What Advertisers Need To Know about Ad Blocking

November 7, 2015

Ad blocking is all the rage at the moment. Multiple companies offer ad blocking software to block ads, and Apple’s recent introduction of their new IOS with ad blocking capabilities has only fanned the flames.

How Big Is the Ad Blocking Problem?

How critical is the issue? Ad blocking is definitely on the rise with some in the industry estimating that more than 30% of consumers are using it and as much as $ 20 billion of ad revenue will be lost this year.

Industry voices are alternatively alarmed and sanguine. Either we are on a path toward advertising Armageddon or it’s all a big hoo-ha about nothing.

On the surface, ad blocking is highly attractive for consumers. Down load some software and voila: no more annoying ads. But there would be a downside to this were it to truly take over as the standard.

What Would Happen in an Advertising Free World?

Let’s look at two hypothetical examples:

Traditional TV—TV networks generate about half of their revenue from advertising and the other half from distribution—e.g., the fees cable and satellite providers pay them to distribute their content. If advertising disappeared tomorrow, we can assume that cable fees would probably increase, maybe even double to make up for the lost advertising revenue (Traditional TV doesn’t have an ad-blocking problem, but this just illustrates the issue.).

Facebook—Facebook is “free” to use because it has an advertising driven model. If Facebook advertising disappeared tomorrow, they would have to charge users $ 12 to $ 15 each to maintain the same level of revenue (e.g., current Facebook ad revenue divided by user base).

So, it seems pretty clear that if ad blocking were to ever eliminate advertising altogether, it would be a pretty big deal for consumers as they would begin to pay for all sorts of content that they don’t pay for today.

What about Marketers? Advertising remains the central and, arguably, the most powerful tool for advertisers to reach their target audience and tell their story at scale. Marketing without advertising would dramatically change the marketing landscape.

Without digital advertising, Marketers would look to alternative communication channels like traditional TV, print, and radio. Further, in-program product placements, sponsorships, and events would likely increase in importance.

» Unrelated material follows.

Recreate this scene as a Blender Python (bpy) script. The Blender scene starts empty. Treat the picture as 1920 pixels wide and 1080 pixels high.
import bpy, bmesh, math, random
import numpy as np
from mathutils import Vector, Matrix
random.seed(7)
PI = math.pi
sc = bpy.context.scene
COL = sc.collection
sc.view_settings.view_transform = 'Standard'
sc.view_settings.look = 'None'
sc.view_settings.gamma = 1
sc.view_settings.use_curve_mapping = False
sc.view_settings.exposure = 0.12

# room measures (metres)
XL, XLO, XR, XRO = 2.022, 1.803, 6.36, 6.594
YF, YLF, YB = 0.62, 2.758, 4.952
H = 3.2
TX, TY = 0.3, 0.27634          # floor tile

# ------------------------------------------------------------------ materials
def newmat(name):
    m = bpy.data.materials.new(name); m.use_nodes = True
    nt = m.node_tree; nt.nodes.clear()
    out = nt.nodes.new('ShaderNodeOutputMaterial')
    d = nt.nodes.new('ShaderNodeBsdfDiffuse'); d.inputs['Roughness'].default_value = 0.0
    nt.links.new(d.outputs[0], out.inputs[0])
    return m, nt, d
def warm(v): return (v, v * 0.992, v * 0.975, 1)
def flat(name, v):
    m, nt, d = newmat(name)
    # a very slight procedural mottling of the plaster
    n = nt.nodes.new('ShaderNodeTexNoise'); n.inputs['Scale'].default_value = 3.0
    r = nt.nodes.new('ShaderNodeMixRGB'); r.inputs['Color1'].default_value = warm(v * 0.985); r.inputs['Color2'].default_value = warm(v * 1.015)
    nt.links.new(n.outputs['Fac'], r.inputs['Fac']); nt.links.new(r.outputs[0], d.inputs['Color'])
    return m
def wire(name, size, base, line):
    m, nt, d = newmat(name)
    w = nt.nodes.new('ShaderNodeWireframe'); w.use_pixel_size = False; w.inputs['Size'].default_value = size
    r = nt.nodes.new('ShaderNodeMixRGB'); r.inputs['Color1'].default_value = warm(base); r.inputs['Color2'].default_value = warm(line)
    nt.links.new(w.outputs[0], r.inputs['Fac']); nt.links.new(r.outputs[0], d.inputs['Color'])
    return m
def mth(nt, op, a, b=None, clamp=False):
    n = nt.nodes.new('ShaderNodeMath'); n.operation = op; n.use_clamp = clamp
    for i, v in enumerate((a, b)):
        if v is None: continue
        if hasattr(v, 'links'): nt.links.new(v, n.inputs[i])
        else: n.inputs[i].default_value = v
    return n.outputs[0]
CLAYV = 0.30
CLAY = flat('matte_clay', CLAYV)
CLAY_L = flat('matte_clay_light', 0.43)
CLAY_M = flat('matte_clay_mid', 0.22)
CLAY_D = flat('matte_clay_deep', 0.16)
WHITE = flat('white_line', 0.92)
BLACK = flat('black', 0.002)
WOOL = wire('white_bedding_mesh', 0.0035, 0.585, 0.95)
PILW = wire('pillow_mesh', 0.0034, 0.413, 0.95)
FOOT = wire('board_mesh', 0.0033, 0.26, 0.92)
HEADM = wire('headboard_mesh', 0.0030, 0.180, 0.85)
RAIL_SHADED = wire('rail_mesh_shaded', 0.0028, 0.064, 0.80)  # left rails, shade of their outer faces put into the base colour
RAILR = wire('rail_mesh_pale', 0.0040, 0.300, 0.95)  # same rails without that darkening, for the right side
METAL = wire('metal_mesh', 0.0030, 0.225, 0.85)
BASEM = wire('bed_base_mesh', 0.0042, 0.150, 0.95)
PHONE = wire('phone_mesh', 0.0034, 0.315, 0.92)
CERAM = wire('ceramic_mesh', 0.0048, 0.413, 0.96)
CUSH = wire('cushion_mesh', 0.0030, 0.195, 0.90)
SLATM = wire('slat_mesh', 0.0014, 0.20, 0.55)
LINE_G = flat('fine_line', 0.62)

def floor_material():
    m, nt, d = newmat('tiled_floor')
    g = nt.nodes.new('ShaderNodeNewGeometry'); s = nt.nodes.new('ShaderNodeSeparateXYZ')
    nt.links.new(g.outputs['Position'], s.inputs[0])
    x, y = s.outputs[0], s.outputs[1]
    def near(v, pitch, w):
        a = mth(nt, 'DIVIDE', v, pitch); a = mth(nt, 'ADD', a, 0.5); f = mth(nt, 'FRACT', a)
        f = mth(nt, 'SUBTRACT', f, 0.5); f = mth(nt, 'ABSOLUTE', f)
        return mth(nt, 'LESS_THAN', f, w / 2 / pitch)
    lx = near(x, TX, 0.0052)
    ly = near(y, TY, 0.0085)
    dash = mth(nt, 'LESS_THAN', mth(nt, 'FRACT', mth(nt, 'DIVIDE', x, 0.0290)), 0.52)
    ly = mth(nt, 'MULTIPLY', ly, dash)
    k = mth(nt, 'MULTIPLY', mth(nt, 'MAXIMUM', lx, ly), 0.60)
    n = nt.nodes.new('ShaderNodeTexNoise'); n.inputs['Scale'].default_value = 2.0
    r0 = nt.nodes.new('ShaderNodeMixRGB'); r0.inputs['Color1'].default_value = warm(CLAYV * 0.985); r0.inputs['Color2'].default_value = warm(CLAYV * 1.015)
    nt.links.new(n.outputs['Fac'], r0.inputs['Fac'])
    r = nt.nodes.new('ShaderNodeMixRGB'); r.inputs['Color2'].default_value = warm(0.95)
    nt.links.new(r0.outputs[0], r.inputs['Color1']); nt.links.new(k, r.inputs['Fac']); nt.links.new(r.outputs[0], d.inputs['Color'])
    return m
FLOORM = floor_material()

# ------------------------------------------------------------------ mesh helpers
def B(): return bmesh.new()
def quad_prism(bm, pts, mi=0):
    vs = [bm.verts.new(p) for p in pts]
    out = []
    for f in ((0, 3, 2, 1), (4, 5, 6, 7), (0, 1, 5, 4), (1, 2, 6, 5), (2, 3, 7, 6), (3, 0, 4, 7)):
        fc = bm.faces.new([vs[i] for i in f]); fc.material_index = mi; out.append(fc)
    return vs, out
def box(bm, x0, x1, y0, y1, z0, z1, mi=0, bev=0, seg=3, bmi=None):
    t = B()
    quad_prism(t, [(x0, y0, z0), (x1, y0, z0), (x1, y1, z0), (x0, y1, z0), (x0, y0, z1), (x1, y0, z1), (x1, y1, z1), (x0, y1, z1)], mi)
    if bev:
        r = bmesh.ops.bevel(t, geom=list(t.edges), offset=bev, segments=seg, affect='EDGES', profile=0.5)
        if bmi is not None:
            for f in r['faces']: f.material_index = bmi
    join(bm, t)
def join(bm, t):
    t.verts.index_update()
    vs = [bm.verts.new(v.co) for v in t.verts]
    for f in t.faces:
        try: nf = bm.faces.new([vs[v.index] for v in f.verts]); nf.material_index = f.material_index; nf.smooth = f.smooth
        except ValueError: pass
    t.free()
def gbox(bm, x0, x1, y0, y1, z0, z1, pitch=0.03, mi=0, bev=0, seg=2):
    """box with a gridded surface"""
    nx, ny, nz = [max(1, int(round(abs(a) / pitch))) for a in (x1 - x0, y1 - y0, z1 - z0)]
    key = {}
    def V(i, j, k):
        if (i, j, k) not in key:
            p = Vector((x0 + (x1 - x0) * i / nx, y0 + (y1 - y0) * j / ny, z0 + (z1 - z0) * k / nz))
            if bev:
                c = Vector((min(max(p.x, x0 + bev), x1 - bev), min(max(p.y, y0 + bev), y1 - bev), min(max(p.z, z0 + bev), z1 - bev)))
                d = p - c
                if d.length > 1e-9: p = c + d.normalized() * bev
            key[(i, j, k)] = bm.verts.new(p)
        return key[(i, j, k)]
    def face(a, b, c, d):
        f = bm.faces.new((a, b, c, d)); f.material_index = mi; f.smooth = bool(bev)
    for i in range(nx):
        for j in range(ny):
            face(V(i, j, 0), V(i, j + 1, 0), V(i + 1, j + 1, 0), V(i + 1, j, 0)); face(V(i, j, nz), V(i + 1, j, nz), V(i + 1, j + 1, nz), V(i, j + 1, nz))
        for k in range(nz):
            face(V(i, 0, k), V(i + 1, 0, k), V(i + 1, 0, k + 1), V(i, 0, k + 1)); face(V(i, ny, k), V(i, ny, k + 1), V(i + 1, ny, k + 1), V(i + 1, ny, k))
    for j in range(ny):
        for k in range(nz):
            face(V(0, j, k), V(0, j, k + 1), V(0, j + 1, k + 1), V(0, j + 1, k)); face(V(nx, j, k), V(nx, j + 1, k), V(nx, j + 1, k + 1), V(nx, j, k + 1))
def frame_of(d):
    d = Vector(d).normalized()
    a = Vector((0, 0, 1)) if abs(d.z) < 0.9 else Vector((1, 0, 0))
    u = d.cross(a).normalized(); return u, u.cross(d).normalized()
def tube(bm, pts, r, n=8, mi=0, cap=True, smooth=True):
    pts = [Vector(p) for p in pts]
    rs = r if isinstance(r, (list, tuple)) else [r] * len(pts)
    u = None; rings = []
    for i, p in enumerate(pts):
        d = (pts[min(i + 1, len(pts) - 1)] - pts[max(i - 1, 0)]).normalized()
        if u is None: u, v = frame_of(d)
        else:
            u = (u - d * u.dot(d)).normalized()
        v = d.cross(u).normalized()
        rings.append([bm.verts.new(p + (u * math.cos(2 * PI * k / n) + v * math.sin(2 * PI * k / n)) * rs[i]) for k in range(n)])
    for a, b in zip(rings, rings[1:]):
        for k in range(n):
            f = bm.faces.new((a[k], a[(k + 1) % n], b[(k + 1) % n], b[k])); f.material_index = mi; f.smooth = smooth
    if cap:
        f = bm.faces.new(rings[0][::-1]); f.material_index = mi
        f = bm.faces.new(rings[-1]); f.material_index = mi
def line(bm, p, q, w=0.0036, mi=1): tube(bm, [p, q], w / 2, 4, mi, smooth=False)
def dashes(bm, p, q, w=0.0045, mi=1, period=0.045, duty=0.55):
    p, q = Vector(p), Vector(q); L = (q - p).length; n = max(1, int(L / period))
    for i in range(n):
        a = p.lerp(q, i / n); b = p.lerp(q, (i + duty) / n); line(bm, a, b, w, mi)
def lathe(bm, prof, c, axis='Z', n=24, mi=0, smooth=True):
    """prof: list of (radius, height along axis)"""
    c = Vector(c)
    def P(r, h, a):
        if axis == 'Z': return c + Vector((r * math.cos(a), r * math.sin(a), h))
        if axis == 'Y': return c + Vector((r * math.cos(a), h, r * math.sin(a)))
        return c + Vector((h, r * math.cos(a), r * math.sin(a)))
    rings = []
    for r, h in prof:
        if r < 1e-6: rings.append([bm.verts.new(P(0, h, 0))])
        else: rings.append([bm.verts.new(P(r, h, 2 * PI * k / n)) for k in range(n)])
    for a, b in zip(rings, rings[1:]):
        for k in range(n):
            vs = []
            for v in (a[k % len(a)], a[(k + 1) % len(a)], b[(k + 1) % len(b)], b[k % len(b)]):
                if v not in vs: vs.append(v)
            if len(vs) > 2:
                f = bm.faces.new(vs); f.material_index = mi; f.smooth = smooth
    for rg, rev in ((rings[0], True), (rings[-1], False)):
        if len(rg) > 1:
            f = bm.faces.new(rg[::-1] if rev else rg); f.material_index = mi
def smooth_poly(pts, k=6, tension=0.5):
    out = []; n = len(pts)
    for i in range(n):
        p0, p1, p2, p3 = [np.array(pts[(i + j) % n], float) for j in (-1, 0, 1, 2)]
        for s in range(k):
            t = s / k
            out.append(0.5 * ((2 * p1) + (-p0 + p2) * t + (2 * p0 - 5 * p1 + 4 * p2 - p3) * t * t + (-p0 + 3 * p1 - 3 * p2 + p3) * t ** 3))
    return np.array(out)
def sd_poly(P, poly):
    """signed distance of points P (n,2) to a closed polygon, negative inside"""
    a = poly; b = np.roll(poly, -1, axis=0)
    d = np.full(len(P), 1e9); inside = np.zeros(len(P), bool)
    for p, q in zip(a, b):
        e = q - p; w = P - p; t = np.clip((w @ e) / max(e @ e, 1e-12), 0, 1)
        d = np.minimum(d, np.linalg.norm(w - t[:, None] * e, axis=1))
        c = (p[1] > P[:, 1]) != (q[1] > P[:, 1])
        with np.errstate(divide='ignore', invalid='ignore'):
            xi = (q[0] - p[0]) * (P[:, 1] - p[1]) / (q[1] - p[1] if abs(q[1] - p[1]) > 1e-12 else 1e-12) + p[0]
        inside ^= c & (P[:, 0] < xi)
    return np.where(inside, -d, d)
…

This is unlikely to happen anytime soon, but it illustrates the potential threat to the advertising model as we know it today—for both consumers and Marketers.

The Consumer Compact

Stepping back for a second, let’s restate the obvious: consumers have an unacknowledged but implicit “compact” with publishers. The compact is simple: publishers will provide content free of charge but with advertising, enabling consumers to consume content for free. This model has worked extraordinarily well for decades and most consumers take free content for granted because of it.

But that’s just the problem. Consumers don’t really think about the “compact.” They just think about annoying ads that they’d rather not see or hear. So, more and more, they download or turn on ad-blocking software. And more and more, ads are blocked—and unseen

The Marketers Dilemma—What To Do about Ad Blocking?

What should Marketers do about ad blocking? The answer is actually pretty simple—measure it and make more entertaining ads.

Measure It—Current MRC approved digital audience measurement tools help Marketers understand how many and what type of people are exposed to their digital advertising. Importantly, the technology works in a way that the only ads measured are the ones that are actually served to the viewer—or not blocked. This means that ad blocking can be measured by comparing the number of ad impressions bought to the number of impressions delivered. The difference is mostly ad blocking.

Make Better Ads—A key reason for ad blocking is annoying ads. It’s simple: don’t make them. Beyond this, DVR experience shows that high quality ads in DVR’d programs are ads people still watch. Consumers actually like advertising that is well-crafted, tells a relevant and compelling story, and uses appropriate humor. So Marketers should make better ads—and avoid causing people to want to download ad blocking software in the first place.

Where will all of this end? It’s hard to say, but what recent history tells us is that there are all kinds of pitfalls in the digital world. First, it was lack of ad viewability. Then it was issues with audience delivery. Next was bots and fraud. And now it’s ad blocking.

In addressing these issues, the common denominator in every case: measurement. Measurement is what drains the swamp so we can see what’s left and how to deal with the ad blocking alligators and other assorted bad guys. So, my advice on ad blocking is simple: measure it. Then, make better ads.